_Description of the task:_ Take every line from the material that has the word "objects" in it.

_Recorded information:_
+-------+

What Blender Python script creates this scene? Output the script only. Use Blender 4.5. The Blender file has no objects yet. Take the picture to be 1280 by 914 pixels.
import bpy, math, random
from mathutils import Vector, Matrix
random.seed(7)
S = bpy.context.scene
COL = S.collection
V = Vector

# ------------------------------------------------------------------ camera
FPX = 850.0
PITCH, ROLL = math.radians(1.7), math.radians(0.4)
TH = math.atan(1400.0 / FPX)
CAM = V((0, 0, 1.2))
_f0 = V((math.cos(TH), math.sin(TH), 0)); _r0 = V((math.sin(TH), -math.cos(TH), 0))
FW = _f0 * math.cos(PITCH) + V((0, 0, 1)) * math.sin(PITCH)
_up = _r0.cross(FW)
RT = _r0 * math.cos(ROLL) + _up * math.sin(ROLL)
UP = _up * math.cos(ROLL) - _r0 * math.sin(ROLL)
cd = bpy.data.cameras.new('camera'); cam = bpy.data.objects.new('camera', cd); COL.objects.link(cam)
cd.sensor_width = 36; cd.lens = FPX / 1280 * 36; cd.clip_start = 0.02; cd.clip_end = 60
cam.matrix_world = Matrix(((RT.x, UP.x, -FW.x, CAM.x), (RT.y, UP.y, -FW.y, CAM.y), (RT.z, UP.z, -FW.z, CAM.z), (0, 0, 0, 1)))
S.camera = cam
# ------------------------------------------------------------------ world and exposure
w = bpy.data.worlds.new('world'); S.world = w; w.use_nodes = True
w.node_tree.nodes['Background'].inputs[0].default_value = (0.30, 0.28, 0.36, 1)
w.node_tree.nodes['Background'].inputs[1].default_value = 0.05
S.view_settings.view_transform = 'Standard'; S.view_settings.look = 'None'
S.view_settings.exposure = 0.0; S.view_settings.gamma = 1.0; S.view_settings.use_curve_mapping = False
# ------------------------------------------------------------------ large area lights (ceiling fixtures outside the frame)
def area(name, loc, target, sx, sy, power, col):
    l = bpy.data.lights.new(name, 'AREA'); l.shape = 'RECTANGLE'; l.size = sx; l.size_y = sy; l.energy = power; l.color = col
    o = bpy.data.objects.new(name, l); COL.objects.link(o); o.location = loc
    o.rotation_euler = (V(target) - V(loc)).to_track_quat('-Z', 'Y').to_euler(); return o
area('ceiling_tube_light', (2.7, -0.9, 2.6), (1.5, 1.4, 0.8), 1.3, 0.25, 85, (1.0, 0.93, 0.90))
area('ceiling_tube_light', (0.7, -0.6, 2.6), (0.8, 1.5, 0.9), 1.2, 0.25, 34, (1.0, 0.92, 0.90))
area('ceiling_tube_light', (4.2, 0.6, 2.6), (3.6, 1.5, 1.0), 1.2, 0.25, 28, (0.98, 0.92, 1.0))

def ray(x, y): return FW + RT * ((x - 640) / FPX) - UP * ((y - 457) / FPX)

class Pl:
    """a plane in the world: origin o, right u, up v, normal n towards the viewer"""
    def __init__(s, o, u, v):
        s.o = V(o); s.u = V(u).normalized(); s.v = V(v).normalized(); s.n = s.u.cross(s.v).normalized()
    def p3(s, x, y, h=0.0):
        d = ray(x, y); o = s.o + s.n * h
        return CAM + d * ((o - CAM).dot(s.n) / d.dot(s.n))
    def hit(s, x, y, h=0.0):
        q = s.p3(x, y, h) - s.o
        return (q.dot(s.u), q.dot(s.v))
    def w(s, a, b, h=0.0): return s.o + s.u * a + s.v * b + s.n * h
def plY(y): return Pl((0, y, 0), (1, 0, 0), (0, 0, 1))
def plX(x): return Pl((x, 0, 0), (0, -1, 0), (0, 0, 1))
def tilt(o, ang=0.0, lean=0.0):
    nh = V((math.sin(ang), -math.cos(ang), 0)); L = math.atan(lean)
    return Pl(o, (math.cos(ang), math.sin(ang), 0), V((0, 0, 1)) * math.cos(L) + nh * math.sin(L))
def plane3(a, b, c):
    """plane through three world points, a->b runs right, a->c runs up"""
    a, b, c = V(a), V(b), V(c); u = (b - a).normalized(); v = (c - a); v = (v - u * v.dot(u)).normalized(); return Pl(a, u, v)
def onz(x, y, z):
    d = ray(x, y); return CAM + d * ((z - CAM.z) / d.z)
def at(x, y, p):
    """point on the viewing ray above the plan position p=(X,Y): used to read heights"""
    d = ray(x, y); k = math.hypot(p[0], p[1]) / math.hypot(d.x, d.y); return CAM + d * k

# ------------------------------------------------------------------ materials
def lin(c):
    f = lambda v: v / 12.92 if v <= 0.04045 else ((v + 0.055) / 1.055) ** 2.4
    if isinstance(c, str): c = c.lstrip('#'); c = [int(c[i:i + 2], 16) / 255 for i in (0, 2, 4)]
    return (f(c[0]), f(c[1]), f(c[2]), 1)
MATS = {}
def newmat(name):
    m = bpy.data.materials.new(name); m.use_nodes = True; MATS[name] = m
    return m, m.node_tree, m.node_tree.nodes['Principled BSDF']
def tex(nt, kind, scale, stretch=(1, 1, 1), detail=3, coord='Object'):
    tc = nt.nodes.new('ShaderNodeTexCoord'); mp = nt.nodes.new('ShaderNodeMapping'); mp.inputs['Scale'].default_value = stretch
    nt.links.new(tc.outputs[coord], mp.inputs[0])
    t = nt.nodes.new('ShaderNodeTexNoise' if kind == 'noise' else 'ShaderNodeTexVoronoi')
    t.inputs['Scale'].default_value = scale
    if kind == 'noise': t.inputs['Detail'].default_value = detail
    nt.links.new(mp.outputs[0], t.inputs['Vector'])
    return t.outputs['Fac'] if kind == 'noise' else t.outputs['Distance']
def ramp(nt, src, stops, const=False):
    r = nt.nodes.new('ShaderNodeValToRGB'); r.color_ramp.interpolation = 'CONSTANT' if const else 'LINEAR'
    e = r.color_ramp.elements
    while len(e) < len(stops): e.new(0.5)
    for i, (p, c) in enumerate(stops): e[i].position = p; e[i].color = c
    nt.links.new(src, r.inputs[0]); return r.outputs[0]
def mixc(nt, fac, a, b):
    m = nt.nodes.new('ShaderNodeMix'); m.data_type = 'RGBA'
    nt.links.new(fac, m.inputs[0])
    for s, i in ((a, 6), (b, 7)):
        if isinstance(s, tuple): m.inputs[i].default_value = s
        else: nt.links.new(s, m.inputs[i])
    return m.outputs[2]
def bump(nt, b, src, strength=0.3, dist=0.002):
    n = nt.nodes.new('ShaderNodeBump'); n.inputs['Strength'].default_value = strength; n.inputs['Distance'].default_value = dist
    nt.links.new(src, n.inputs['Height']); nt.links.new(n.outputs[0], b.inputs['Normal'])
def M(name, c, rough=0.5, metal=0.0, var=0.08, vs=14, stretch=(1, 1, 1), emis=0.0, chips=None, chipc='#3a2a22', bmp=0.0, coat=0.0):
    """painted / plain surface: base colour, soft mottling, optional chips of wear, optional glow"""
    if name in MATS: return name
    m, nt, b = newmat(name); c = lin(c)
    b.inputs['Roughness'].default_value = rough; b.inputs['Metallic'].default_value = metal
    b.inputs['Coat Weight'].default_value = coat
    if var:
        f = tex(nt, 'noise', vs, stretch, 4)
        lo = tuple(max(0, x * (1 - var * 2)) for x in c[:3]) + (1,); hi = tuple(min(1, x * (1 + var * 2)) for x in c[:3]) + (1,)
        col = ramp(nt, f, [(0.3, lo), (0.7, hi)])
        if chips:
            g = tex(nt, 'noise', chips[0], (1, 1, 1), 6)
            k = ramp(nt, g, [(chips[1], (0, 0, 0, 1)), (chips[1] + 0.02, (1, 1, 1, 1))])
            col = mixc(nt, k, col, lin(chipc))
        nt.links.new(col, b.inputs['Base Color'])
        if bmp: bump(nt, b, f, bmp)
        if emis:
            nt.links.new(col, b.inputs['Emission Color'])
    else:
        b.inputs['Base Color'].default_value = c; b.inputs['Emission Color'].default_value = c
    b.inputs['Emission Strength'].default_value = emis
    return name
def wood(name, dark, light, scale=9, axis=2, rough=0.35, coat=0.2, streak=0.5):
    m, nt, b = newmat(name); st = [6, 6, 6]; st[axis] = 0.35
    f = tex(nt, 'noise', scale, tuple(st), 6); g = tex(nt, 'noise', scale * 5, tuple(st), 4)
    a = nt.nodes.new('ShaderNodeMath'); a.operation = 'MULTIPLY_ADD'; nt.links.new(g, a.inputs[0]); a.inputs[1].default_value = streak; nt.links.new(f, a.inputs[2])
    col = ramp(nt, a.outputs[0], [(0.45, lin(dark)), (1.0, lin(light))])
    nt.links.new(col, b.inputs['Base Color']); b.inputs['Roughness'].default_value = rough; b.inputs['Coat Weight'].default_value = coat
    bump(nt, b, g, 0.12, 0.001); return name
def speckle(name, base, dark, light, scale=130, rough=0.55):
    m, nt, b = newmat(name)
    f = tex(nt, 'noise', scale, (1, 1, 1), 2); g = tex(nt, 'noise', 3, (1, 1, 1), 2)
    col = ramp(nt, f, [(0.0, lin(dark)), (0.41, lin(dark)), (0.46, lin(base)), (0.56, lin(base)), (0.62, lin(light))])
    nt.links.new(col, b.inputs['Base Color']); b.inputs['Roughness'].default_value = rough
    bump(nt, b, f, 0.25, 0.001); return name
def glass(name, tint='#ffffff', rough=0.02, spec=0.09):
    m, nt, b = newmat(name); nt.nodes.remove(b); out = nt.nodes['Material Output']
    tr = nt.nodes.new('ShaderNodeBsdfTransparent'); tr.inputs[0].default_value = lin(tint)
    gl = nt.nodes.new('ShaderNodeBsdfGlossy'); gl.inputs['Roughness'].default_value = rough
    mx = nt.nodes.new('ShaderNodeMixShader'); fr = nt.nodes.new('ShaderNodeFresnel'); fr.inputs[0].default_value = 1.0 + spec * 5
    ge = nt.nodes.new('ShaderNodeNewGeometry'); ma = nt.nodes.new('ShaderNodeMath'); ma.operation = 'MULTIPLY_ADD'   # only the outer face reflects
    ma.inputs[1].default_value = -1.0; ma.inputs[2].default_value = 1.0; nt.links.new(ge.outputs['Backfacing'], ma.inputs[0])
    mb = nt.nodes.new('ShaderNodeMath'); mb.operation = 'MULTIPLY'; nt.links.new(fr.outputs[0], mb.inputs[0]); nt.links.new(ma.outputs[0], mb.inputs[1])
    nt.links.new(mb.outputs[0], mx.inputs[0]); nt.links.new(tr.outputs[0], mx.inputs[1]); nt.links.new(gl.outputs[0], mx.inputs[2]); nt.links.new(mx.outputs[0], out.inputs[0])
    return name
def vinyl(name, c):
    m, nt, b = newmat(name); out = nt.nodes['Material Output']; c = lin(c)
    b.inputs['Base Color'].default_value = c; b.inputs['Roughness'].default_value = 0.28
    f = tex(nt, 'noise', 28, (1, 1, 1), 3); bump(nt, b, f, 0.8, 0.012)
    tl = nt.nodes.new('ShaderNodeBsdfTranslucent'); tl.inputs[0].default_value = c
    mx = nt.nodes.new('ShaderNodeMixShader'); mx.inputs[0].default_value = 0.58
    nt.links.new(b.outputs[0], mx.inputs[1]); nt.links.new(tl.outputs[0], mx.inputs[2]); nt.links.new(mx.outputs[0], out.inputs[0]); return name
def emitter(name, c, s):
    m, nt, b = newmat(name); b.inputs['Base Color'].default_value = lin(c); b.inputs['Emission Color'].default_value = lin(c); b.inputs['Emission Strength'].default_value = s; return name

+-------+

_Written answer:_
What Blender Python script creates this scene? Output the script only. Use Blender 4.5. The Blender file has no objects yet. Take the picture to be 1280 by 914 pixels.
cd = bpy.data.cameras.new('camera'); cam = bpy.data.objects.new('camera', cd); COL.objects.link(cam)
    o = bpy.data.objects.new(name, l); COL.objects.link(o); o.location = loc